Correspondence

2486.  RB to EBB

As published in The Brownings’ Correspondence, 13, 161–162.

[London]

Wednesday. [Postmark: 15 July 1846]

Dearest Ba, I am anxious to know what cannot yet be told me, how that unforseen visit has worked—tell me the moment you can,—and fully, whatever happens.

“Suspicious”—anything in the world rather than that, you are! When you have mistrusted your own power over me, I believed always in the mistrust … which, indeed, matters little except to yourself: for if I would, certainly, have the truth seen as the truth, and our true position understood,—yet .. there is,—ought I not to be ashamed at saying?—an exquisite, final grace and endearingness in the ignorance, strange as I must account it. You doubly trust me,—with the treasure, and then, with the knowledge that it is a treasure, or such a treasure– Ba, when I think of it all, my whole heart becomes one gratitude to you,—I am only yours, grateful for ever. It is the only kind of thoughts in which you shall not share (there are many in which you cannot)—the thoughts to my inmost self as I go over what you say and do and try to clear up to myself the precise fascination in each: you shall not know what you do .. but shall continue to do and to let me know. I love you entirely. Where can you change so that I shall not love you more and more, as I grow more able and worthier? I cannot sit for twenty four hours by you as I sit for three—as it is, I take myself to task for not doing something here at home to justify in some measure my privilege & blessing—and the only thing that keeps conscience quiet comparatively is .. the old expedient! .. that the Future engages to do for me what the present cannot. Under your eyes, I will hope to work and attain your approval. I know that when you were only the great Poet and not my Ba, I would have preferred your praise,—as competent to praise .. to that of the whole world—I remember distinctly, and know I should have done so: and now, if I put aside the Poet and only (what an “only”!) see my dearest, dearest lady of that hair, and eyes, and hands, and voice, and all the completeness that was trusted to my arms yesterday—why, I feel that if she, never having written a line, said “What Miss Barrett may think I do not know, but I am content with what you show me” .. then, dearest, should not I be content?
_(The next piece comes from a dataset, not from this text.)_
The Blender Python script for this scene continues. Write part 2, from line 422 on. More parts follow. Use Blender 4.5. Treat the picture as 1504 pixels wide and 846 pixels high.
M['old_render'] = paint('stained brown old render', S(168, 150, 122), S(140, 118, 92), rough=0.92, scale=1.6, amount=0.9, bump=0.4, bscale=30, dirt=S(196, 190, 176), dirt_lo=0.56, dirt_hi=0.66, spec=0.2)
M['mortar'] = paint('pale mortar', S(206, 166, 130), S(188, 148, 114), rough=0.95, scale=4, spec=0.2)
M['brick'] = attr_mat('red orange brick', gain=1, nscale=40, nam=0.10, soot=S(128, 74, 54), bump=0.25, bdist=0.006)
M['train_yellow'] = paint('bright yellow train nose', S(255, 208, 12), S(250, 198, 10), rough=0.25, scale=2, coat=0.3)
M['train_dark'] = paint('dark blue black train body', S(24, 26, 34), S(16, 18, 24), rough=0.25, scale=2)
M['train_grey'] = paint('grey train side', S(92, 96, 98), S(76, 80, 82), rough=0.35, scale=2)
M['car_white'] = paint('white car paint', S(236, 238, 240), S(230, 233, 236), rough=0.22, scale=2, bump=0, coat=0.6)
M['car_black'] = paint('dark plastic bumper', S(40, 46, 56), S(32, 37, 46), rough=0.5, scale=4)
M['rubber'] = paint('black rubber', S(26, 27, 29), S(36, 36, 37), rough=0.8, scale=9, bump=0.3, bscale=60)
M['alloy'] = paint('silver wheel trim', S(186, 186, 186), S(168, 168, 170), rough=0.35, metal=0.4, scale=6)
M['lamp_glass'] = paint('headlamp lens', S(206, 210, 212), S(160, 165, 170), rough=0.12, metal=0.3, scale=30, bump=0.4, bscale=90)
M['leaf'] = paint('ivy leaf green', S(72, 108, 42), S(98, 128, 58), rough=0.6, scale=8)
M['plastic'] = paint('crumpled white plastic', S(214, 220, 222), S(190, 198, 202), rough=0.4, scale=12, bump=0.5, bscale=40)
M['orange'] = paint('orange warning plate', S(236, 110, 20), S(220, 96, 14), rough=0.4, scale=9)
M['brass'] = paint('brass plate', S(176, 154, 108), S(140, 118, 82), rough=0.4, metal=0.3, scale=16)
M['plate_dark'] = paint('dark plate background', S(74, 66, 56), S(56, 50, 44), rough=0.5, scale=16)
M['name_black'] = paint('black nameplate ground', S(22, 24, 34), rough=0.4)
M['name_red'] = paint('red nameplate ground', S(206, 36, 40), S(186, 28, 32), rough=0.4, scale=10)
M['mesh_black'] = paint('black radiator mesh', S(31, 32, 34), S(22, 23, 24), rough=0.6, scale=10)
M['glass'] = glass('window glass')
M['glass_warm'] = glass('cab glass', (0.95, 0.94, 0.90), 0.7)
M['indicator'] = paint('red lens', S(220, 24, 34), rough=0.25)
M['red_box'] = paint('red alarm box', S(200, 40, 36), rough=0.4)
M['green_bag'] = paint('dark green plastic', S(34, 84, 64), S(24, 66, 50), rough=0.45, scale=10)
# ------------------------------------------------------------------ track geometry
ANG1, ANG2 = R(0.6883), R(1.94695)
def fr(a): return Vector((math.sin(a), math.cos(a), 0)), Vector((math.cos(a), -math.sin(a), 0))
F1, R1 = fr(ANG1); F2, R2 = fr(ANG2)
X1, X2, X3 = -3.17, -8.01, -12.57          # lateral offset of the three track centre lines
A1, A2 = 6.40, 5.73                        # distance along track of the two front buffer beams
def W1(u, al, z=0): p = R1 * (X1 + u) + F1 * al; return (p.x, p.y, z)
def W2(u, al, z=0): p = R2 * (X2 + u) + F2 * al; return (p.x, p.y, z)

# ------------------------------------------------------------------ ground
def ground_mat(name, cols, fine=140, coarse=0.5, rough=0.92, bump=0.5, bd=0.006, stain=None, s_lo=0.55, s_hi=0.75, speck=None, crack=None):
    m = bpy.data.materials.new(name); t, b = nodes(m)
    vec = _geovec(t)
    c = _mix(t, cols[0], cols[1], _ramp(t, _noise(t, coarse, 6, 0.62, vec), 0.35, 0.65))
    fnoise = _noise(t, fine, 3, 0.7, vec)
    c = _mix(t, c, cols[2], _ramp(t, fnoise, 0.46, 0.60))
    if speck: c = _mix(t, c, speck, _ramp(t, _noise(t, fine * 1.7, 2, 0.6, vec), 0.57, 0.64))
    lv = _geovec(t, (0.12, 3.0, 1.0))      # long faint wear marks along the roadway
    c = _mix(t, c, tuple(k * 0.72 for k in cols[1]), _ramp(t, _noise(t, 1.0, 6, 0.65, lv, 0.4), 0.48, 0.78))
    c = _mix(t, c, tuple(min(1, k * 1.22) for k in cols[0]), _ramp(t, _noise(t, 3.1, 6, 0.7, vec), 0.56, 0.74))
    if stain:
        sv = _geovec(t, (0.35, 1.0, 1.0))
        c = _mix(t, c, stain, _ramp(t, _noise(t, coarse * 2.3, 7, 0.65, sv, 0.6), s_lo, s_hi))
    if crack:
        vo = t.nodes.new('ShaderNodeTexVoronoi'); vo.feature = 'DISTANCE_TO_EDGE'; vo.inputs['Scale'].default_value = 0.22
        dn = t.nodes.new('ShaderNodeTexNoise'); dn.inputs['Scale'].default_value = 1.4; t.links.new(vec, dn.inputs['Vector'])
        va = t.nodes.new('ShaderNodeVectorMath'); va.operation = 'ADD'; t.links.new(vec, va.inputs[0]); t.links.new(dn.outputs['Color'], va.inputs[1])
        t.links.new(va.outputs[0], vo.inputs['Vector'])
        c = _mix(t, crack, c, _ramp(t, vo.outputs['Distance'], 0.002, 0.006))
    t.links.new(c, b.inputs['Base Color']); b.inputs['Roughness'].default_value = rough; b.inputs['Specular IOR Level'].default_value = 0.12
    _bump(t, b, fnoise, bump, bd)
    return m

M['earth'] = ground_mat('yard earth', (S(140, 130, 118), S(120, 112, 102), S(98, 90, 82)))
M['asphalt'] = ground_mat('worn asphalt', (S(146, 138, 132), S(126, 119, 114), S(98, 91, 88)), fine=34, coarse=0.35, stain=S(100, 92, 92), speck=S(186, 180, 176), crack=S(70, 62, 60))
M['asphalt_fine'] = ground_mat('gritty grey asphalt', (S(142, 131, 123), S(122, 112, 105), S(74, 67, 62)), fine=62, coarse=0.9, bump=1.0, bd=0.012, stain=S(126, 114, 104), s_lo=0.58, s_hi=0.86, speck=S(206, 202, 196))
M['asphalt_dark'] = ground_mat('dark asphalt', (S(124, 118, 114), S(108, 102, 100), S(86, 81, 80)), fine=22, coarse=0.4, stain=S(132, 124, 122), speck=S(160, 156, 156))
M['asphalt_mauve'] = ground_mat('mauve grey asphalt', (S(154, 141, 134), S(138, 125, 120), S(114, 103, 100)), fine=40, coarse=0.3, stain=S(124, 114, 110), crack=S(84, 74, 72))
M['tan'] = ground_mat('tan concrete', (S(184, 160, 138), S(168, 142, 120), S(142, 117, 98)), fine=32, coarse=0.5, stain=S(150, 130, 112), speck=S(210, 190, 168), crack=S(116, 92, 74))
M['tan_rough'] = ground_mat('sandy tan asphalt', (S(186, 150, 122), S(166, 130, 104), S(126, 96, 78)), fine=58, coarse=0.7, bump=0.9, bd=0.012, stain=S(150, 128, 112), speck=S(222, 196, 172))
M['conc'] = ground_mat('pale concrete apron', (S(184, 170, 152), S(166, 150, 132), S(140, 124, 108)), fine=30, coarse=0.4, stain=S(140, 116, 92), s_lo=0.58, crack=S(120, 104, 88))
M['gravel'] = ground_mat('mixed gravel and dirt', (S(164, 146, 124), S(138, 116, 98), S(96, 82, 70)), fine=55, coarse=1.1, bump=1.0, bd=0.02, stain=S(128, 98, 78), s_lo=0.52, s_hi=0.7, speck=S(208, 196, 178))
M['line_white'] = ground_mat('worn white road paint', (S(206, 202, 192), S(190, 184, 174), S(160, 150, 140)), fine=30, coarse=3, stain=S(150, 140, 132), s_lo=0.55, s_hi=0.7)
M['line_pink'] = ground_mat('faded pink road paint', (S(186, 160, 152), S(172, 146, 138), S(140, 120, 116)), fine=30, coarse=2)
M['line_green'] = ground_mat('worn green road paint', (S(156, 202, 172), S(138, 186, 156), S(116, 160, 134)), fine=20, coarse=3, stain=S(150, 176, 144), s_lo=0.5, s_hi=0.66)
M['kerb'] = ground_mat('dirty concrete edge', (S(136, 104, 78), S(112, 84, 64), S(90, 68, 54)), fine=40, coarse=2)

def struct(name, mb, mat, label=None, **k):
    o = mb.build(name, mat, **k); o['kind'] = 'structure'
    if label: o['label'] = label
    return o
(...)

I called on Moxon—and called at Carlyle’s to no purpose– He was out, & will leave town (said the servant) next Saturday– Mrs Carlyle has already left it. [1] So, no Rag Fair [2] for the present, or probably ever! This was my fault,—I having let several Sundays go by. I must write to Mr Kenyon and try if he will come on his own account. Moxon tells me that he has sold fifteen hundred of Tennyson’s Poems in a year—and is about to print another edition in consequence [3] —if that is the case, and Tennyson gets, say, only half a crown by the sale of each copy, expenses deducted,—he will have received £178,—little enough, as payments are made to Punch-literature, but enough to live upon, whatever the awful fiat decides! Tennyson “is going” to Switzerland presently with Moxon—but is liable to fits of indecision– He did talk of going to Italy (of course!), but the other day, time being up, his brother [4] was forced to proceed alone. Moxon is coming here first.

Now I will kiss you, dearest, and hope that Wimpole Street stands where it did, unhurt by explosions of any kind. I have got a letter from Procter asking me to go to-day, which I cannot do– Ever your own, very own

RB.

Address: Miss Barrett, / 50. Wimpole Street. / Cavendish Square.

Postmark: 8NT8 JY15 1846 B.

Docket, in EBB’s hand: 231 [altered from “230”].

Publication: RB-EBB, pp. 877–878.

Manuscript: Wellesley College.

1. In an unhappy parting with her husband, Jane Welsh Carlyle left London on July 4 and went to Seaforth House, Liverpool. Her visit there was primarily for recuperation from ill health. Carlyle joined her a few weeks later on 23 July (Carlyle, 20, 220 and 257–258).

2. An allusion to the old and used clothes market for the poor, which was situated in the Houndsditch area. The market was busiest at Sundays, and was known as a place of much bantering.

3. In 1845 Moxon published 1500 copies of Tennyson’s Poems (1842)—the third edition—and “in 1846 Moxon printed an additional 2000 copies” (June Steffensen Hagen, Tennyson and His Publishers, 1979, p. 66).

4. Frederick Tennyson (1807–98), elder brother of Alfred Lord Tennyson, was visiting from Italy where he had lived for several years. The poet had considered travelling with him on his return, but could not decide before it was time for Frederick to depart (Charles Tennyson, Alfred Tennyson, 1949, pp. 214–215). Tennyson and Moxon left for the continent on 2 August, and returned twenty-eight days later.